My personal experience has been that pakistanis in their own manner have been the ones to promote bonhomie among south asians in the diaspora. What is “desi” if not a term to accommodate where “indian” for political sensitivities doesn’t? Personal friendships aside, I find that they are the ones to see the familiar south asian visage and acknowledge some kind of sameness and break out in hindustani. This happens on all social levels, from the street to formal professional settings. Some of it may be less about pakistaniness and perhaps a punjabi extroversion, I can’t say for sure.

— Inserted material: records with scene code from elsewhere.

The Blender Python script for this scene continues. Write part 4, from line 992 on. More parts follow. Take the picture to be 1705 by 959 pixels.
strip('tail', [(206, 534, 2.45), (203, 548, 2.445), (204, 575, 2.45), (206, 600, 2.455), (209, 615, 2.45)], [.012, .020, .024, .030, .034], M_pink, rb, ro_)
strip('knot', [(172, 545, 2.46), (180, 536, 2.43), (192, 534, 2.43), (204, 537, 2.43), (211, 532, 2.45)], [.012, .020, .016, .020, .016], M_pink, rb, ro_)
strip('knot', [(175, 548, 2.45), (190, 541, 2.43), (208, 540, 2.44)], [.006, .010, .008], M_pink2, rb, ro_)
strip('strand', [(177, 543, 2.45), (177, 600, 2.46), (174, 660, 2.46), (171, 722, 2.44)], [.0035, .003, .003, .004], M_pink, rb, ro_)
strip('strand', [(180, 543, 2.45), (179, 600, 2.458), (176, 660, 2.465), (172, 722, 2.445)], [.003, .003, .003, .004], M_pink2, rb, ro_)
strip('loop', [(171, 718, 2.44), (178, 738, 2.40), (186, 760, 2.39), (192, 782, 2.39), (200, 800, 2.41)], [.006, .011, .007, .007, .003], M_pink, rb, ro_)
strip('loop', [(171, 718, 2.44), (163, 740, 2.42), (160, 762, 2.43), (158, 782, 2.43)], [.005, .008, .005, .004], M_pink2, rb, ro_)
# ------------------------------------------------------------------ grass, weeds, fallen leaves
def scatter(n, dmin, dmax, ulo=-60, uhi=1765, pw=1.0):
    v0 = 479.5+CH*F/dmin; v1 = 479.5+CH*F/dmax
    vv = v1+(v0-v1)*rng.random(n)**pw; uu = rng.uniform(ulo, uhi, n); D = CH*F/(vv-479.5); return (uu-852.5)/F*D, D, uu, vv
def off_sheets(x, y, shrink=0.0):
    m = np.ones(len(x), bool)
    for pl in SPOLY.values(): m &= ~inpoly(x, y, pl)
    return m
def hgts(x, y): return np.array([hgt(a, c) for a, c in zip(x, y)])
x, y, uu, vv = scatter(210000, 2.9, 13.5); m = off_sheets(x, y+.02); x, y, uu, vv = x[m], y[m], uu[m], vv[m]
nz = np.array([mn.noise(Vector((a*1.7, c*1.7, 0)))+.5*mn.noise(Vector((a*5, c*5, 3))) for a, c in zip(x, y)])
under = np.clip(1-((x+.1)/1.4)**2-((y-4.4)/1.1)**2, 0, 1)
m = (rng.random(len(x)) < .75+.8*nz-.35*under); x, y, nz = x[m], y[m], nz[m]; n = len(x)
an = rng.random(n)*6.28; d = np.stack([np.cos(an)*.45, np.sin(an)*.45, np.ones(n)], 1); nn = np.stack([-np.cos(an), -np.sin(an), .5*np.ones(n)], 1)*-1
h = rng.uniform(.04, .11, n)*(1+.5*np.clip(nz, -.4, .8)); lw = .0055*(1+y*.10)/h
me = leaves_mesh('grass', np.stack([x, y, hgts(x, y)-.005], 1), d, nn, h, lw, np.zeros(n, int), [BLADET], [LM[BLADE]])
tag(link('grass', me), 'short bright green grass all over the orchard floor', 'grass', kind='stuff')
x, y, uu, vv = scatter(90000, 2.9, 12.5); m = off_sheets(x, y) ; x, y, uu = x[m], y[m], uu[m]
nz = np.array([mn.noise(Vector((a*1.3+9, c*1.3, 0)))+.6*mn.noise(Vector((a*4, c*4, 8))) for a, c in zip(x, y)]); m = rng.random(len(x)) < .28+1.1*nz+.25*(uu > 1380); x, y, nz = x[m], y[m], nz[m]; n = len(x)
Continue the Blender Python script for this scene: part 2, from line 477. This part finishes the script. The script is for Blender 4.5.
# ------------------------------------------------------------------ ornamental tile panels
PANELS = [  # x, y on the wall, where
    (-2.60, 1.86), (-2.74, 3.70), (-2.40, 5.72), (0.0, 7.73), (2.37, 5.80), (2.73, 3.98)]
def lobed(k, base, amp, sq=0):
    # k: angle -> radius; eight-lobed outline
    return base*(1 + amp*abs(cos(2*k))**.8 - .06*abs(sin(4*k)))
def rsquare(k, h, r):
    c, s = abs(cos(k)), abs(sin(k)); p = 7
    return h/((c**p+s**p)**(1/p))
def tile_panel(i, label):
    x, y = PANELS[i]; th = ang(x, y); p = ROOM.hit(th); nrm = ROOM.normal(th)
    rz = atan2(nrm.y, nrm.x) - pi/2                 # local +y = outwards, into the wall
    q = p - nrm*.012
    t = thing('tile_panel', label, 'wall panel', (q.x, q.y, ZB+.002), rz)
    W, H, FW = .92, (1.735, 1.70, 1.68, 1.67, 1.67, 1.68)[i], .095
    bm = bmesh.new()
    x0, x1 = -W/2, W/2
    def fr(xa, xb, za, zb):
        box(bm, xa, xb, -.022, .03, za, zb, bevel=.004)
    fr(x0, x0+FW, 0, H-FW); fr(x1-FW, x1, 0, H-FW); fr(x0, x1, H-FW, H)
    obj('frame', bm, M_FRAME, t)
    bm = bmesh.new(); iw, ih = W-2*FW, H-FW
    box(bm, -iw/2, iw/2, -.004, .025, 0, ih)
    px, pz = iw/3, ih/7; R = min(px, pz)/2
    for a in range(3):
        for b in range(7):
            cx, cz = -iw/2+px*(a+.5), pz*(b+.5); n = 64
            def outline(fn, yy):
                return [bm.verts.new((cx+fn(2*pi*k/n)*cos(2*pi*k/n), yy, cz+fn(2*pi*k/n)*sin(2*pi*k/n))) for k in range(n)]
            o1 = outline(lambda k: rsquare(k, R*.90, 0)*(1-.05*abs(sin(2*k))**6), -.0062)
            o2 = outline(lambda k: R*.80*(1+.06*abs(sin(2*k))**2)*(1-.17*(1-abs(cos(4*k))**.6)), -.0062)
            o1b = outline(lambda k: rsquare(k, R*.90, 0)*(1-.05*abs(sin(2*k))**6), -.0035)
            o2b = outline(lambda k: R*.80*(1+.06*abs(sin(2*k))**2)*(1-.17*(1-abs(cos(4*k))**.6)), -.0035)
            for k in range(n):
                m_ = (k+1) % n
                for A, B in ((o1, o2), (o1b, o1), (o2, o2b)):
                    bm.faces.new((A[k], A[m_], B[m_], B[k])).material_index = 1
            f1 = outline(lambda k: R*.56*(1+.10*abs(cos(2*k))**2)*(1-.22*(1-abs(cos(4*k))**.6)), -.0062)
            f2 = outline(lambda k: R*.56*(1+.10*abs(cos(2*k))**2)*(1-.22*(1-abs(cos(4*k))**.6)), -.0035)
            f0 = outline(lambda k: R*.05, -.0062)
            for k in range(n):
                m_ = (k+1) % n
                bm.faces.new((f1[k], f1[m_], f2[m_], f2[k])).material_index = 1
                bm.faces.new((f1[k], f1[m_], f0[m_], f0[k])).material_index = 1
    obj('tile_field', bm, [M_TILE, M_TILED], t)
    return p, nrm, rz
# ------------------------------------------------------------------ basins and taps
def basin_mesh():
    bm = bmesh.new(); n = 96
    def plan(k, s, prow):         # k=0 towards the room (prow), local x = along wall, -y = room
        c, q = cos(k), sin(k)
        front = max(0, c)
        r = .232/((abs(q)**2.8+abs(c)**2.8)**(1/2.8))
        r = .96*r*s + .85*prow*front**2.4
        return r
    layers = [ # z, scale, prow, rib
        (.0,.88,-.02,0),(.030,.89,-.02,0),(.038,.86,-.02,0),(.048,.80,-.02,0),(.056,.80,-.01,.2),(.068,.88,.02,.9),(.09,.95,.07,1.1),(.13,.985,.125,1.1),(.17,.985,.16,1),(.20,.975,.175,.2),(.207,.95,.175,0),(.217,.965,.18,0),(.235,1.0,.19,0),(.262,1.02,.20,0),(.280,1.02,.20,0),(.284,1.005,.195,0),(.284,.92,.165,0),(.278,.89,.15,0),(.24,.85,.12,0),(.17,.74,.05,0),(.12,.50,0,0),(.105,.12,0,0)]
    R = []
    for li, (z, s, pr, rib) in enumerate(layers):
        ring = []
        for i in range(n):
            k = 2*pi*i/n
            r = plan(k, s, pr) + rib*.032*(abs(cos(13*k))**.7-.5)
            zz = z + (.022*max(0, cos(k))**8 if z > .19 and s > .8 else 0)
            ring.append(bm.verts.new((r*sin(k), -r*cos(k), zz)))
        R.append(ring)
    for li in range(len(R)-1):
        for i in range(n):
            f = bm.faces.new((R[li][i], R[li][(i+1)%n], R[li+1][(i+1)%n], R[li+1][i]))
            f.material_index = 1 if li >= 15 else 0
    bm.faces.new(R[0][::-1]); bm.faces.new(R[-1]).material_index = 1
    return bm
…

Also, the metropolitan indian has embraced english to such a degree that I don’t know how that doesn’t count as cultural dilution or misplaced identification, in comparison to the current youth of pakistan who seem more proficient in their urdu and punjabi and folk literary context (as evidenced by the popular music culture) . If there are south asian muslims who are distinctly arabophilic i’ve sensed it is the mercantile castes of western seaboard. From karachi and bombay to colombo and chennai there is a real historic connection that continues into the present with them being mediators of a certain class of trade. It in fact extends to non-muslims as well and bombay and southern indian cities are full of gulf returned kids who are a very identifiable type.
Regarding the role of English, I think this is deeper than mere urban location. Quite simply, English media and literature is the product of a society and economy much more advanced than India’s. If you look back into our recent poetry and literature, there is not a whole lot to relate to for young urban folks.
‘Year of the Cat’ easily resonates with both young Anglos and others who understand English, ‘Mehbooba Mehbooba’ doesnt have quite the same staying power.
>What is “desi” if not a term to accommodate where “indian” for political sensitivities doesn’t?
‘Desi’ is the least geeky word you use for ‘Indian’ (or Pakistani, I am guessing) when you are trying to speak in public in the US without being understood by the non-desi folks around. I dont believe it is primarily an attempt to be more inclusive.